• [What you are asked to do]:
Count every line that holds the string "scene", then give that number alone.

• [Dataset excerpt]:
BEGIN

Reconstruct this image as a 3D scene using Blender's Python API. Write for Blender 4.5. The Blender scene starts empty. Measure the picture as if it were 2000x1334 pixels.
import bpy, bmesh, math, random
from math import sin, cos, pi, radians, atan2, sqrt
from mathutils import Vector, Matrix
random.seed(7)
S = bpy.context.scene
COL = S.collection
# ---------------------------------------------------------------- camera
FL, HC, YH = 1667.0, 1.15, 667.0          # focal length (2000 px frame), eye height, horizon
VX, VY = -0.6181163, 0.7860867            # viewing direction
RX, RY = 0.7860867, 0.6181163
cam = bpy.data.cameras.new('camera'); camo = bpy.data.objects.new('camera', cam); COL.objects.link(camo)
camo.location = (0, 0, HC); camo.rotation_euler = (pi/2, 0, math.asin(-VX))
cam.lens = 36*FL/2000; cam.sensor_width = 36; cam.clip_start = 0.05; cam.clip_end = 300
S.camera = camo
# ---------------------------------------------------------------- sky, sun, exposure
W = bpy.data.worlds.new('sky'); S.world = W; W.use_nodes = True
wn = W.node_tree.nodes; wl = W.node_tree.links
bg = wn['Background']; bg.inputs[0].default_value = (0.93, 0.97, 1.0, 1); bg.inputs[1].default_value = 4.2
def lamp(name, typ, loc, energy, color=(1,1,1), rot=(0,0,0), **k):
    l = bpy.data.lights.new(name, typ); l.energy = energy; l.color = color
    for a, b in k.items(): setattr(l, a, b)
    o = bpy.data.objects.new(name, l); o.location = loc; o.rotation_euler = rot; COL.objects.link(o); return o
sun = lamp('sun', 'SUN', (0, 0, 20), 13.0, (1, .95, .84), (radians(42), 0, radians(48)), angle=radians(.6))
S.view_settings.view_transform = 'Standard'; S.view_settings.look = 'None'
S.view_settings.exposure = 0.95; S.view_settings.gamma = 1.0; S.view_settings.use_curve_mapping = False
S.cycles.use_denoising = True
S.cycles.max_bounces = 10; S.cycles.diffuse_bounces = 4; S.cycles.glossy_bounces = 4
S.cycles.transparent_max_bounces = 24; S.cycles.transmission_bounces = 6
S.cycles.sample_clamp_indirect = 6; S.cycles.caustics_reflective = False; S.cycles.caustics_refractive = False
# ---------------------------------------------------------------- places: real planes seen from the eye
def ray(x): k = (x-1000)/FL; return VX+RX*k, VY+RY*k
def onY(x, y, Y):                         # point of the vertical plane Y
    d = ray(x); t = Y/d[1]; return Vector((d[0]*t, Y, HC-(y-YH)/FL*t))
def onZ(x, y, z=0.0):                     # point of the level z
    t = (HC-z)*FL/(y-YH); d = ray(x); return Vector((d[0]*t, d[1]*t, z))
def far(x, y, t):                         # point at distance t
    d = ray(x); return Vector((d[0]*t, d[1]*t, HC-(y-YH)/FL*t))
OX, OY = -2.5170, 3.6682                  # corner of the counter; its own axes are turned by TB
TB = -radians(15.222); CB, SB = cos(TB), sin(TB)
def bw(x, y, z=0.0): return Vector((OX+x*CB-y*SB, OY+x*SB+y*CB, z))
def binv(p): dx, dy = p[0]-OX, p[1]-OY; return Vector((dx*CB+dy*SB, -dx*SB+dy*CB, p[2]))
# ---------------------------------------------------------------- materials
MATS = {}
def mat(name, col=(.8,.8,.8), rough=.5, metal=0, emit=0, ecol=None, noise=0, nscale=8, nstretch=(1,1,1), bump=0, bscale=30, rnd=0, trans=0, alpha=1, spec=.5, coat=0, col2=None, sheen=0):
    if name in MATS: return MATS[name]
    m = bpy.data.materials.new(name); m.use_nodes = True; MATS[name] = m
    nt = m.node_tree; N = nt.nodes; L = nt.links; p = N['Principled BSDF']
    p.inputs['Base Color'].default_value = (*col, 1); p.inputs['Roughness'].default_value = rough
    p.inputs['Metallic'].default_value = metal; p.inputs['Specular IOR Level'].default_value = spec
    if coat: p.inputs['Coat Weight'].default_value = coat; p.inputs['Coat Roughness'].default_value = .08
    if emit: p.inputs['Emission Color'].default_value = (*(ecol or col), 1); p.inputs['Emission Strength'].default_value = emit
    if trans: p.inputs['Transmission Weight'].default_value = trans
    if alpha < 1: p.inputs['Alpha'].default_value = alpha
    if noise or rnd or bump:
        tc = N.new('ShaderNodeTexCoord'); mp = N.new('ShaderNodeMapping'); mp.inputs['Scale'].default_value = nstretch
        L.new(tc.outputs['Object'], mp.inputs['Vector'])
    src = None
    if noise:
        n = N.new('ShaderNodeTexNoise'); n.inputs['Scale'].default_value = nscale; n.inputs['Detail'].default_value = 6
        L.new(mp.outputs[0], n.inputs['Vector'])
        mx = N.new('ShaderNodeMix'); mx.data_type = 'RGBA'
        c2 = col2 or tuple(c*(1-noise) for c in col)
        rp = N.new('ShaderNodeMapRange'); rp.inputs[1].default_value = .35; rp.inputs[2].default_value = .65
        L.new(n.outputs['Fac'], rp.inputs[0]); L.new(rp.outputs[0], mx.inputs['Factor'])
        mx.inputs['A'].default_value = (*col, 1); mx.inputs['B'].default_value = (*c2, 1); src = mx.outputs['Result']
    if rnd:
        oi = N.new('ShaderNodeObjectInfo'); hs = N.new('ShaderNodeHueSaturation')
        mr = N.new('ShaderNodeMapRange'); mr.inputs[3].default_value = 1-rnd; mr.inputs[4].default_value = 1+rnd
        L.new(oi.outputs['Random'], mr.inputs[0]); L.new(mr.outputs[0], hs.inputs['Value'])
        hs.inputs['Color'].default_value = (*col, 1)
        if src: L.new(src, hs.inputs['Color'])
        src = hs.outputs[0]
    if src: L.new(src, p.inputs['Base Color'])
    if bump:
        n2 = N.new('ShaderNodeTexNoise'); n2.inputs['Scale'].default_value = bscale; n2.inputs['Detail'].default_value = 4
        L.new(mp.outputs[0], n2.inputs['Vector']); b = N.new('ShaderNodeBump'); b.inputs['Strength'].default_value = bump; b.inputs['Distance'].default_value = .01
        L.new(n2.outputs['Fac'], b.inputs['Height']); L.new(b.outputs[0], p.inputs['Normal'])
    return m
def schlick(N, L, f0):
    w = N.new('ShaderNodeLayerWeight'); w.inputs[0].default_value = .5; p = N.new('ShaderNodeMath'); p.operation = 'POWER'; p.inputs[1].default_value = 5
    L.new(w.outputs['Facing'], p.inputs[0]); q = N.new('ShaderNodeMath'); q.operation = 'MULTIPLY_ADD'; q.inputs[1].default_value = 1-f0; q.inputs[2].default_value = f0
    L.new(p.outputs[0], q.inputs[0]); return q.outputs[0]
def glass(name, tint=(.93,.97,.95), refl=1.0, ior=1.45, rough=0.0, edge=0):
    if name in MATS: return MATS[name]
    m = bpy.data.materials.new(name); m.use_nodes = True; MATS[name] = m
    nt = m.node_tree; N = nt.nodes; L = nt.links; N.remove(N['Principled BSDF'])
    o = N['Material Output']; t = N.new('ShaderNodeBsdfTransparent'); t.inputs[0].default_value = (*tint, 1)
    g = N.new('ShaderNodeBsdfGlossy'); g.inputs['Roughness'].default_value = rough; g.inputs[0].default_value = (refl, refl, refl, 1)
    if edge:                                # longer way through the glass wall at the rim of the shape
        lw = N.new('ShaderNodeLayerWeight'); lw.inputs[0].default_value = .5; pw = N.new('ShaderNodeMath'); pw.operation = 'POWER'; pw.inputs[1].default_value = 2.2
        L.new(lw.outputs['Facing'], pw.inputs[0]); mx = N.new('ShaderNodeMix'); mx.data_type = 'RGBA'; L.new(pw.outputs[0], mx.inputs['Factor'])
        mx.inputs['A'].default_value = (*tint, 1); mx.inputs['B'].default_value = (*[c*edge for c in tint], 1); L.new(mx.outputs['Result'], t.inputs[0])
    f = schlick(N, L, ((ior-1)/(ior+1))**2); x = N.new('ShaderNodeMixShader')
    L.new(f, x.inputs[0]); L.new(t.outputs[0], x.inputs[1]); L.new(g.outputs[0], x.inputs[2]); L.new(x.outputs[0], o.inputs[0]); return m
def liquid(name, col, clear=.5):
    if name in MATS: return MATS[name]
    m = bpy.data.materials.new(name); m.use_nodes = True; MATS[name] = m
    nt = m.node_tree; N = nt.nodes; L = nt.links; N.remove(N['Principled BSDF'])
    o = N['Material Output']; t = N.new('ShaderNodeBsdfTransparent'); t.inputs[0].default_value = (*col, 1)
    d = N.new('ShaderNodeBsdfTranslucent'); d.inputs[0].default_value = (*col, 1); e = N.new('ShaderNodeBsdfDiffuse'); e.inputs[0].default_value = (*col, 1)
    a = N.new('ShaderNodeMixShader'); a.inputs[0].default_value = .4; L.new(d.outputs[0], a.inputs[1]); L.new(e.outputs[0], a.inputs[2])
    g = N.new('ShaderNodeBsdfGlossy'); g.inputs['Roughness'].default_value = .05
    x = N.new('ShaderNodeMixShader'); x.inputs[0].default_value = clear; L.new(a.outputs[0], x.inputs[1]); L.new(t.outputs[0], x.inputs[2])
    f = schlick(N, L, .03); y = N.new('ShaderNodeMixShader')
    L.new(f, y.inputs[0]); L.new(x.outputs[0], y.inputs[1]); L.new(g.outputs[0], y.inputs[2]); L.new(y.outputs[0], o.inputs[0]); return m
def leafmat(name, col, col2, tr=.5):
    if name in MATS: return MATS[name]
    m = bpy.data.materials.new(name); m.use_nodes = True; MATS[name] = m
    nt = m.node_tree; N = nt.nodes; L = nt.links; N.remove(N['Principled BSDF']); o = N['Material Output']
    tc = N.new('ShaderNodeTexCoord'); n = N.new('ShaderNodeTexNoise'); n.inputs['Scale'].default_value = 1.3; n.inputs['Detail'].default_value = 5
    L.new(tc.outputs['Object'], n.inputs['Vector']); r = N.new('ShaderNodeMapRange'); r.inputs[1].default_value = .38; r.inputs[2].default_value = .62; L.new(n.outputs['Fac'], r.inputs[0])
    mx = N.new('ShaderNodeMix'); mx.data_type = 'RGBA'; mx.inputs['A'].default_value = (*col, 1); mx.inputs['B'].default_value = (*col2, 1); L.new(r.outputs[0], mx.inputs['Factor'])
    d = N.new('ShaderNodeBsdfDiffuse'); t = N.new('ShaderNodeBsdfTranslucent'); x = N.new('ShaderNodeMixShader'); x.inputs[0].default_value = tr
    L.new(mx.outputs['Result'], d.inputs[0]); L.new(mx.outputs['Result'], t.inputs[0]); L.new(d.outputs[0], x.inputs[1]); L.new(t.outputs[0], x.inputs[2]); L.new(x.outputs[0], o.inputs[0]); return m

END

• [Exercise response]:
2